PUBLISHED: 4:46 PM 5 Jun 2019
UPDATED: 4:48 PM 5 Jun 2019

San Francisco Goes Full Nazi: Homeless Offenders To Get Forced ‘Treatment’

Not having the ability to deny any sort of ‘treatment’ is a violation of personal liberty, but in liberal San Francisco, it’s for your own good.

More socialist policies to counteract the socialist policies that created the mess?

Have a giant homeless problem because of socialist policies that increase and foment the massive divide between the ultra-rich and ultra-poor? No problem… just add more socialist ‘solutions’ and strip away more rights from the people.

That’s exactly what San Francisco has done. To help combat the third-world poverty and crime that has been generated by decades of liberal rule, now mentally ‘ill’ homeless offenders will be forced into ‘treatment.’

The L.A. Times reported:

San Francisco officials decided Tuesday to force some people with serious mental illness and drug addiction into treatment, even if it goes against the spirit of a city known for its fierce protection of civil rights.

Several members of the Board of Supervisors voiced deep concerns about the possibility of taking away a person’s civil liberties, but the proposal for a pilot program passed 10 to 1.

Mayor London Breed and other supporters say the move — known as conservatorship — is necessary to help people who are often homeless, addicted to drugs and have a mental illness, making them a danger to themselves.

[It’s up to the democrat masters to take care of the slaves… it always has been…. Because slaves can’t take care of themselves and might be a ‘danger’ to themselves.]

“Allowing people to continue to suffer on our streets is not acceptable or humane, and I am glad the Board of Supervisors supported our approach to finally make a change,” Breed said in a statement after the vote.

The measure would apply to only a handful of people, the city’s department of public health estimated, although the number would grow under legislation pending at the state level.

Supervisor Shamann Walton was the sole no vote, saying the city didn’t have plans in place to reduce the impact on African American people and other minorities who tend to have negative run-ins with police.

Several supervisors decided to give the pilot program a try after changes were made that require providers to give the person multiple opportunities to accept voluntary help.
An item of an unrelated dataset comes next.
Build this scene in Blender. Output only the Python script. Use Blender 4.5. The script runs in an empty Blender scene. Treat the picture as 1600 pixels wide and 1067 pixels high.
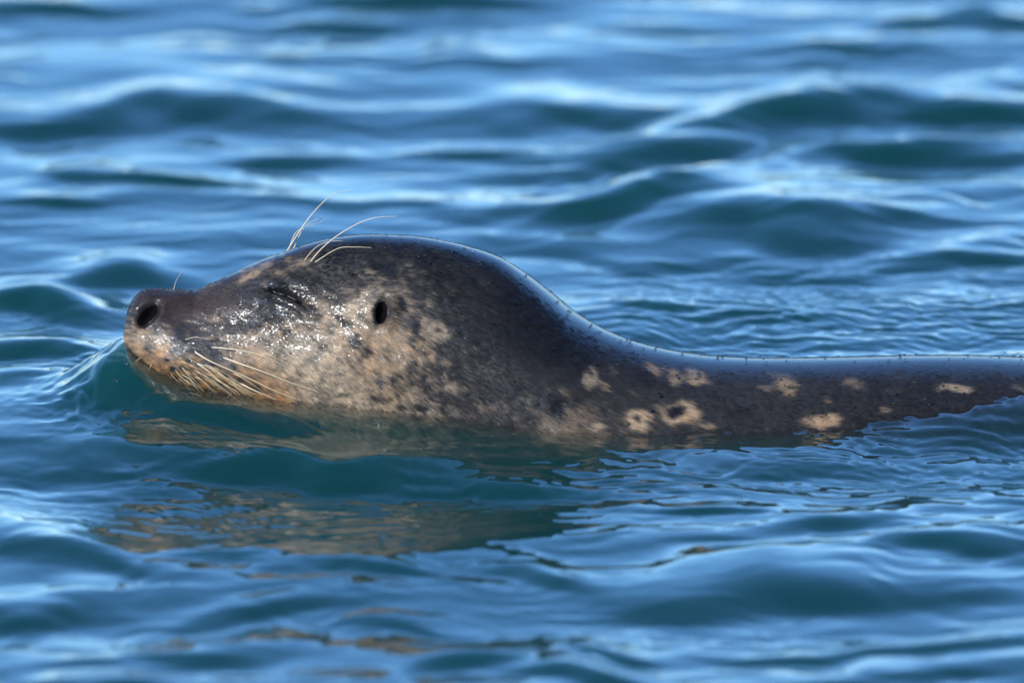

They also were encouraged by Breed including more money for additional treatment beds in a proposed budget.

“By all accounts, the number of people affected will be small, but no matter how small the number, we all need to be watching closely to make sure the impacts are positive,” said Supervisor Vallie Brown, a co-sponsor of the proposal.
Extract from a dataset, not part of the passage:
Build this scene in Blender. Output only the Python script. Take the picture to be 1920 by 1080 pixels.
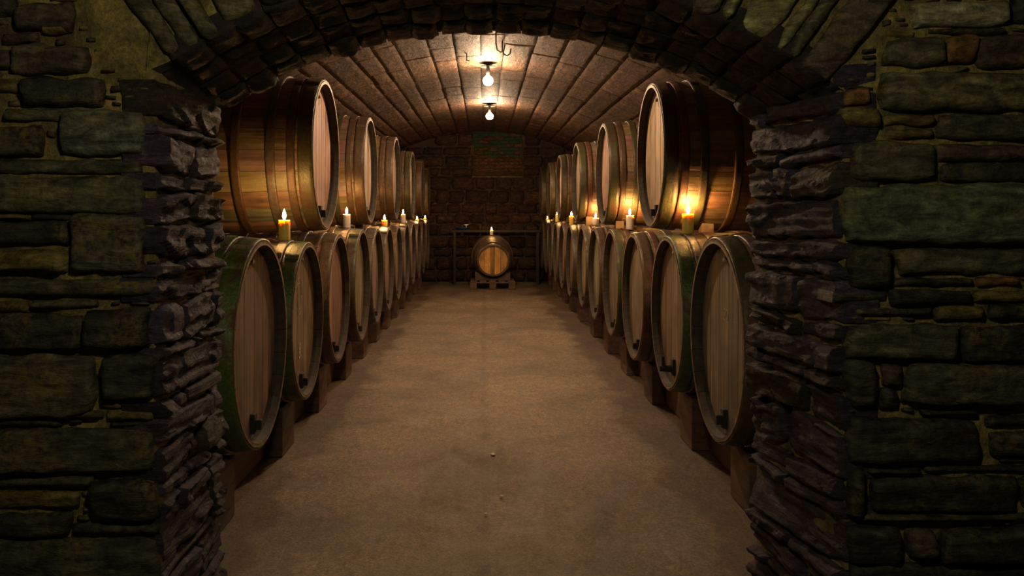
import bpy, bmesh, math, random
from math import sin, cos, pi, sqrt, radians
from mathutils import Vector, Matrix, noise

for o in list(bpy.data.objects): bpy.data.objects.remove(o)
scn = bpy.context.scene
COL = scn.collection
F, H, VX, VY = 1620.0, 1.5, 908.0, 396.0      # survey of the photograph: focal length, eye height, vanishing point

# ------------------------------------------------------------------ camera, world, light, exposure
cd = bpy.data.cameras.new('camera'); cam = bpy.data.objects.new('camera', cd); COL.objects.link(cam)
cam.location = (0, 0, H); cam.rotation_euler = (pi/2, 0, 0)
cd.sensor_width = 36; cd.lens = 36*F/1920
cd.shift_x = (960-VX)/1920; cd.shift_y = (VY-540)/1920
cd.clip_start = .05
scn.camera = cam
scn.view_settings.view_transform = 'Standard'; scn.view_settings.look = 'None'
scn.view_settings.gamma = 1; scn.view_settings.use_curve_mapping = False
scn.view_settings.exposure = 0.0
w = bpy.data.worlds.new('world'); scn.world = w; w.use_nodes = True
w.node_tree.nodes['Background'].inputs[0].default_value = (.80, .72, .60, 1)
w.node_tree.nodes['Background'].inputs[1].default_value = .012

LAMP = 1150.0          # radiance of the bulbs
CANDLE = 1300.0        # radiance of the flames
def point(name, loc, rad, power, color):
    l = bpy.data.lights.new(name, 'POINT'); l.shadow_soft_size = rad; l.energy = power; l.color = color
    o = bpy.data.objects.new(name, l); COL.objects.link(o); o.location = loc; return o
point('vestibule_lamp', (-.05, .9, 2.45), .10, 76, (1.0, .85, .55))

# ------------------------------------------------------------------ materials
def mat(name):
    m = bpy.data.materials.new(name); m.use_nodes = True
    nt = m.node_tree; nt.nodes.clear()
    out = nt.nodes.new('ShaderNodeOutputMaterial'); b = nt.nodes.new('ShaderNodeBsdfPrincipled')
    nt.links.new(b.outputs[0], out.inputs[0])
    return m, nt, b
class N:
    def __init__(s, nt): s.nt = nt; s.tc = nt.nodes.new('ShaderNodeTexCoord')
    def n(s, t, **k):
        x = s.nt.nodes.new(t)
        for a, v in k.items(): setattr(x, a, v)
        return x
    def l(s, a, b): s.nt.links.new(a, b)
    def mapping(s, scale, src='Object', rnd=True):
        mp = s.n('ShaderNodeMapping'); mp.inputs['Scale'].default_value = scale
        s.l(s.tc.outputs[src], mp.inputs[0])
        if rnd:
            oi = s.n('ShaderNodeObjectInfo'); mu = s.n('ShaderNodeMath', operation='MULTIPLY'); mu.inputs[1].default_value = 37.3
            s.l(oi.outputs['Random'], mu.inputs[0])
            cb = s.n('ShaderNodeCombineXYZ')
            for i in range(3): s.l(mu.outputs[0], cb.inputs[i])
            s.l(cb.outputs[0], mp.inputs['Location'])
        return mp.outputs[0]
    def noise(s, vec, scale, detail=6, rough=.6, dist=0):
        x = s.n('ShaderNodeTexNoise'); x.inputs['Scale'].default_value = scale; x.inputs['Detail'].default_value = detail
        x.inputs['Roughness'].default_value = rough; x.inputs['Distortion'].default_value = dist
        s.l(vec, x.inputs['Vector']); return x.outputs[0]
    def ramp(s, fac, stops):
        r = s.n('ShaderNodeValToRGB'); e = r.color_ramp.elements
        while len(e) < len(stops): e.new(.5)
        for i, (p, c) in enumerate(stops):
            e[i].position = p; e[i].color = (c if isinstance(c, tuple) else (c, c, c))+(1,)
        s.l(fac, r.inputs[0]); return r.outputs[0]
    def mix(s, a, b, fac, mode='MIX'):
        x = s.n('ShaderNodeMix', data_type='RGBA', blend_type=mode)
        if isinstance(fac, (int, float)): x.inputs[0].default_value = fac
        else: s.l(fac, x.inputs[0])
        for i, v in ((6, a), (7, b)):
            if isinstance(v, tuple): x.inputs[i].default_value = v+(1,)
            else: s.l(v, x.inputs[i])
        return x.outputs[2]
    def bump(s, bsdf, hts, dist=.01, strength=1):
        prev = None
        for h, d in hts:
            b = s.n('ShaderNodeBump'); b.inputs['Distance'].default_value = d; b.inputs['Strength'].default_value = strength
            s.l(h, b.inputs['Height'])
            if prev: s.l(prev, b.inputs['Normal'])
            prev = b.outputs[0]
        s.l(prev, bsdf.inputs['Normal'])
    def objcol(s): return s.n('ShaderNodeObjectInfo').outputs['Color']

def stone_mat(name, moss_col, moss_lo, moss_hi, rough=.5, stretch=(2, 2, 9), bump=.012):
    m, nt, b = mat(name); k = N(nt)
    v = k.mapping((1, 1, 1)); vs = k.mapping(stretch)
    strata = k.noise(vs, 4, 8, .65, .6)
    fine = k.noise(v, 45, 6, .7); big = k.noise(v, 5, 5, .6)
    c = k.mix(k.objcol(), k.ramp(strata, [(.32, .35), (.68, 1.7)]), 1, 'MULTIPLY')
    c = k.mix(c, k.ramp(fine, [(.3, .6), (.7, 1.4)]), 1, 'MULTIPLY')
    mott = k.noise(k.mapping((1.2, 1.2, 2.6)), 9, 7, .7, .8)
    c = k.mix(c, k.ramp(mott, [(.34, .40), (.52, .95), (.68, 1.9)]), 1, 'MULTIPLY')
    mossf = k.ramp(big, [(moss_lo, 0.0), (moss_hi, 1.0)])
    mossf2 = k.mix(mossf, k.ramp(fine, [(.42, 0.0), (.6, 1.0)]), 1, 'MULTIPLY')
    c = k.mix(c, moss_col, mossf2)
    k.l(c, b.inputs['Base Color'])
    k.l(k.ramp(fine, [(.3, rough-.15), (.7, rough+.25)]), b.inputs['Roughness'])
    b.inputs['Specular IOR Level'].default_value = .28
    k.bump(b, [(strata, bump), (fine, bump*.35)])
    return m
M = {}
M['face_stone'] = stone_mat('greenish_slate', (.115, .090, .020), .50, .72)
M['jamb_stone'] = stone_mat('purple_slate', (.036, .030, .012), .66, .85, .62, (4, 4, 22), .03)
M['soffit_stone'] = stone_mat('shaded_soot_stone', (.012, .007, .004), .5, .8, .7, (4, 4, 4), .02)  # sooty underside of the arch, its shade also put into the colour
M['vault_stone'] = stone_mat('vault_stone', (.030, .016, .010), .40, .62, .65, (5, 1.5, 5), .04)
M['back_stone'] = stone_mat('back_wall_stone', (.05, .03, .014), .45, .75, .8, (3, 3, 6), .03)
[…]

Critics call the measure politically driven and a violation of civil rights that runs against the principles of the liberal city. They say that it would lead to locking up people in facilities and that San Francisco lacks the resources to successfully expand the number of people in such a program.

“We are concerned about ensuring that persons receive mental health treatment and services in their communities, in supportive housing, in supportive environments — and not in facilities,” said Curt Child, legislative director of Disability Rights California.
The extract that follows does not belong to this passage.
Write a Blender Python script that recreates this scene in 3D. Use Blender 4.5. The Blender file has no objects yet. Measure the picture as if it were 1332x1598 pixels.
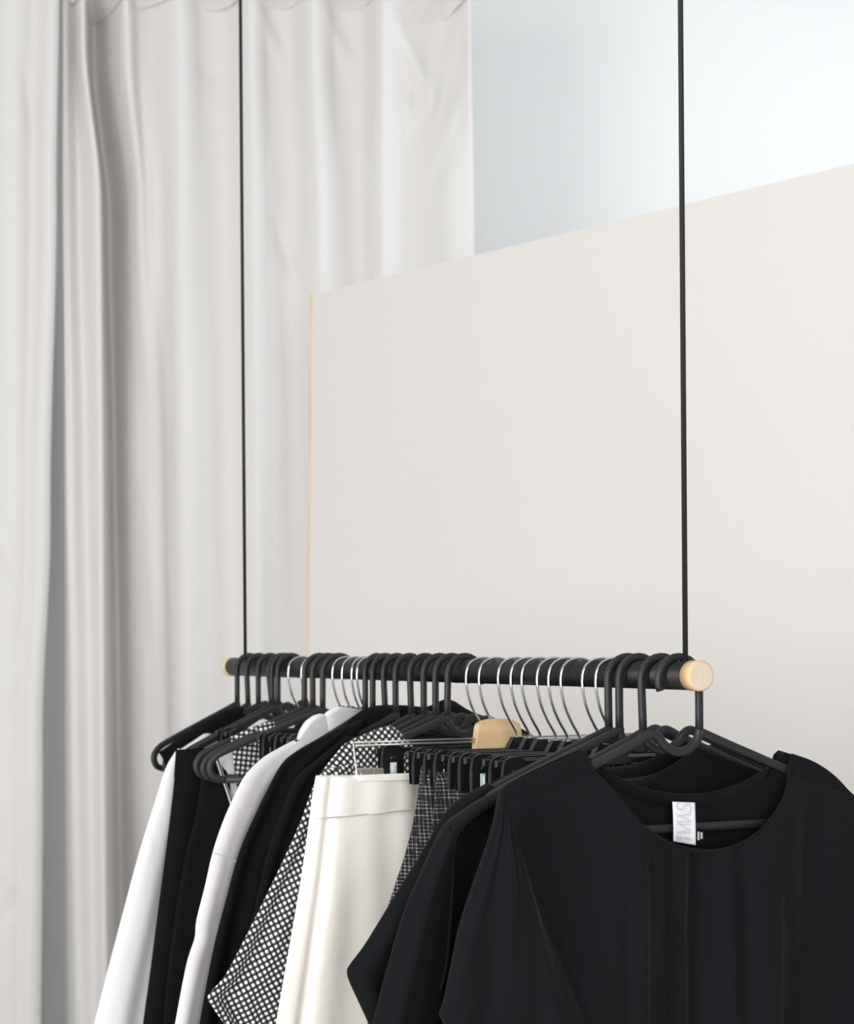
import bpy, bmesh, math, random
from mathutils import Vector, Matrix

S = bpy.context.scene
COL = S.collection
random.seed(7)

# ------------------------------------------------------------------ camera, world, light, exposure
F = 3000.0                      # focal length in pixels of the 1332x1598 frame
PX, PY = 666.0, 1007.0          # principal point (horizon a little below the middle)
ROLL = 0.0075
CAM_Z = 1.6

cd = bpy.data.cameras.new('camera')
cam = bpy.data.objects.new('camera', cd)
COL.objects.link(cam)
cam.location = (0, 0, CAM_Z)
cam.rotation_euler = (math.pi / 2, ROLL, 0)
cd.sensor_fit = 'VERTICAL'
cd.sensor_height = 24.0
cd.lens = 24.0 * F / 1598.0
cd.shift_y = (PY - 799.0) / 1598.0
cd.clip_start = 0.05
cd.dof.use_dof = True
cd.dof.focus_distance = 2.30
cd.dof.aperture_fstop = cd.lens / 1000.0 / 0.0075
S.camera = cam

W = bpy.data.worlds.new('world')
S.world = W
W.use_nodes = True
bg = W.node_tree.nodes['Background']
bg.inputs['Color'].default_value = (0.97, 0.985, 1.0, 1)
bg.inputs['Strength'].default_value = 0.40


def area(name, loc, target, sx, sy, power, color):
    ld = bpy.data.lights.new(name, 'AREA')
    ld.shape = 'RECTANGLE'
    ld.size, ld.size_y = sx, sy
    ld.energy = power
    ld.color = color
    o = bpy.data.objects.new(name, ld)
    COL.objects.link(o)
    o.location = loc
    o.rotation_euler = (Vector(target) - Vector(loc)).to_track_quat('-Z', 'Y').to_euler()
    return o


area('window_light', (-2.65, -0.7, 2.0), (0.1, 4.0, 1.5), 1.8, 2.2, 92, (1.0, 0.985, 0.965))
area('front_fill_light', (0.5, -1.9, 2.0), (0.1, 3.2, 1.45), 1.8, 1.8, 72, (0.97, 0.985, 1.0))  # added fill lamp behind the camera for camera-facing surfaces, no actual window there
sw = area('side_window_light', (2.5, 4.5, 3.4), (0.1, 5.9, 2.6), 1.2, 1.4, 12.5, (0.95, 0.98, 1.0))
sw.data.spread = math.radians(110)

S.view_settings.view_transform = 'Standard'
S.view_settings.look = 'None'
S.view_settings.gamma = 1.0
S.view_settings.use_curve_mapping = False
S.view_settings.exposure = 0.3


# ------------------------------------------------------------------ helpers
def project(p):
    X = F * p[0] / p[1]
    Y = F * (CAM_Z - p[2]) / p[1]
    return (PX + X + ROLL * Y, PY + Y - ROLL * X)


def ray(x, y):
    dx, dy = x - PX, y - PY
    X = dx - ROLL * dy
    Y = dy + ROLL * dx
    return Vector((X / F, 1.0, -Y / F))


def smooth(pts, n, closed=False):
    """n points along a Catmull-Rom curve through pts (any dimension), even in parameter"""
    m = len(pts)
    out = []
    dim = len(pts[0])
    segs = m if closed else m - 1
    for i in range(n):
        t = i / n * segs if closed else i / (n - 1) * segs
        k = min(int(t), segs - 1)
        f = t - k
        if closed:
            g = lambda j: pts[j % m]
        else:
            g = lambda j: pts[max(0, min(m - 1, j))]
        p0, p1, p2, p3 = g(k - 1), g(k), g(k + 1), g(k + 2)
        out.append(tuple(0.5 * ((2 * p1[d]) + (-p0[d] + p2[d]) * f + (2 * p0[d] - 5 * p1[d] + 4 * p2[d] - p3[d]) * f * f
                                + (-p0[d] + 3 * p1[d] - 3 * p2[d] + p3[d]) * f ** 3) for d in range(dim)))
    return out


def even(pts, n):
    """n points evenly spaced along a smooth curve through pts"""
    d = smooth(pts, 40 * len(pts))
    L = [0.0]
    for a, b in zip(d, d[1:]):
        L.append(L[-1] + math.dist(a, b))
    out = []
    j = 0
    for i in range(n):
        s = L[-1] * i / (n - 1)
        while j < len(L) - 2 and L[j + 1] < s:
            j += 1
        f = (s - L[j]) / max(1e-9, L[j + 1] - L[j])
        out.append(tuple(d[j][q] + (d[j + 1][q] - d[j][q]) * min(1, max(0, f)) for q in range(len(d[0]))))
    return out


def link(name, bm, mat, parent=None, shade=True, kind=None):
    bmesh.ops.recalc_face_normals(bm, faces=bm.faces[:])
    me = bpy.data.meshes.new(name)
    bm.to_mesh(me)
    bm.free()
    if shade:
        for p in me.polygons:
            p.use_smooth = True
    o = bpy.data.objects.new(name, me)
    COL.objects.link(o)
    if mat:
        me.materials.append(mat)
    if parent:
        o.parent = parent
    if kind:
        o['kind'] = kind
    return o


def empty(name, label, cat, group=None, loc=(0, 0, 0), rz=0.0):
    o = bpy.data.objects.new(name, None)
    o.empty_display_size = 0.05
    COL.objects.link(o)
    o.location = loc
    o.rotation_euler = (0, 0, rz)
    o['label'] = label
    o['category'] = cat
    if group:
        o['group'] = group
    return o


def tag(o, label, cat, group=None):
    o['label'] = label
    o['category'] = cat
    if group:
        o['group'] = group
    return o


def box(bm, x0, x1, y0, y1, z0, z1, bev=0.0, seg=2):
    r = bmesh.ops.create_cube(bm, size=1.0)
    vs = r['verts']
    for v in vs:
        v.co = Vector(((x0 + x1) / 2 + v.co.x * (x1 - x0), (y0 + y1) / 2 + v.co.y * (y1 - y0), (z0 + z1) / 2 + v.co.z * (z1 - z0)))
    if bev > 0:
        es = list({e for v in vs for e in v.link_edges})
        bmesh.ops.bevel(bm, geom=es, offset=bev, segments=seg, profile=0.5, affect='EDGES')


def sweep(bm, path, a, b, n=10, power=2.0, closed=False, cap=True):
    """sweep a rounded section along path of (x, y, z) points that runs mainly in the local xz plane:
    a = half size in that plane, b = half size along y"""
    P = [Vector(p) for p in path]
    m = len(P)
    rings = []
    for i in range(m):
        if closed:
            T = P[(i + 1) % m] - P[i - 1]
        else:
            T = P[min(m - 1, i + 1)] - P[max(0, i - 1)]
        T.normalize()
        Y = Vector((0, 1, 0))
        N = T.cross(Y)
        if N.length < 1e-6:
            N = Vector((1, 0, 0))
        N.normalize()
        Yp = N.cross(T)
        ring = []
        for k in range(n):
            t = 2 * math.pi * k / n
            c, s = math.cos(t), math.sin(t)
            e = 2.0 / power
            cc = math.copysign(abs(c) ** e, c)
            ss = math.copysign(abs(s) ** e, s)
            ring.append(bm.verts.new(P[i] + N * (a * cc) + Yp * (b * ss)))
        rings.append(ring)
    for i in range(m if closed else m - 1):
        r0, r1 = rings[i], rings[(i + 1) % m]
        for k in range(n):
            bm.faces.new((r0[k], r0[(k + 1) % n], r1[(k + 1) % n], r1[k]))
    if cap and not closed:
        bm.faces.new(rings[0])
        bm.faces.new(list(reversed(rings[-1])))


def tube(bm, path, r, n=10, closed=False):
    """round tube along a free 3D path"""
    P = [Vector(p) for p in path]
    m = len(P)
    rings = []
    N = None
    for i in range(m):
        T = (P[(i + 1) % m] - P[i - 1]) if closed else (P[min(m - 1, i + 1)] - P[max(0, i - 1)])
        T.normalize()
        if N is None:
            N = T.cross(Vector((0, 0, 1)))
            if N.length < 1e-4:
                N = T.cross(Vector((1, 0, 0)))
        N = (N - T * N.dot(T)).normalized()
        B = T.cross(N)
        rings.append([bm.verts.new(P[i] + (N * math.cos(2 * math.pi * k / n) + B * math.sin(2 * math.pi * k / n)) * r) for k in range(n)])
    for i in range(m if closed else m - 1):
        r0, r1 = rings[i], rings[(i + 1) % m]
        for k in range(n):
            bm.faces.new((r0[k], r0[(k + 1) % n], r1[(k + 1) % n], r1[k]))
    if not closed:
        bm.faces.new(rings[0])
        bm.faces.new(list(reversed(rings[-1])))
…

“This is a major civil rights issue in the sense of confining people against their will,” he said.

San Francisco struggles with income inequality and a growing number of homeless people — some with disturbing behavior tied to drugs, schizophrenia or bipolar disorder. They shuffle from the streets to jail and psychiatric care, without steady treatment.

Supervisor Rafael Mandelman, another co-sponsor, says business owners and residents in his district see such people go “from ‘kind of not great’ to being in absolute and complete distress.”

Sen. Scott Wiener, a San Francisco Democrat, co-authored state legislation that allows pilot programs in Los Angeles, San Francisco and San Diego counties. He is working on changing that legislation to expand the number of people affected.

“Too many people are deteriorating and dying on San Francisco’s streets, and we have a moral responsibility to help them,” he said in a statement after the vote. “It’s neither progressive nor compassionate to stand by while people die.”

Supervisors in San Diego and Los Angeles counties have not officially considered the proposal. Los Angeles County saw a 12% rise in the number of homeless people over the past year.

So basically, being forced to accept treatment is for your own good, so you little people shut up about it and get in the Soylent Green line.

This is liberal-fornia. Building new ways to strip personal rights from citizens every day.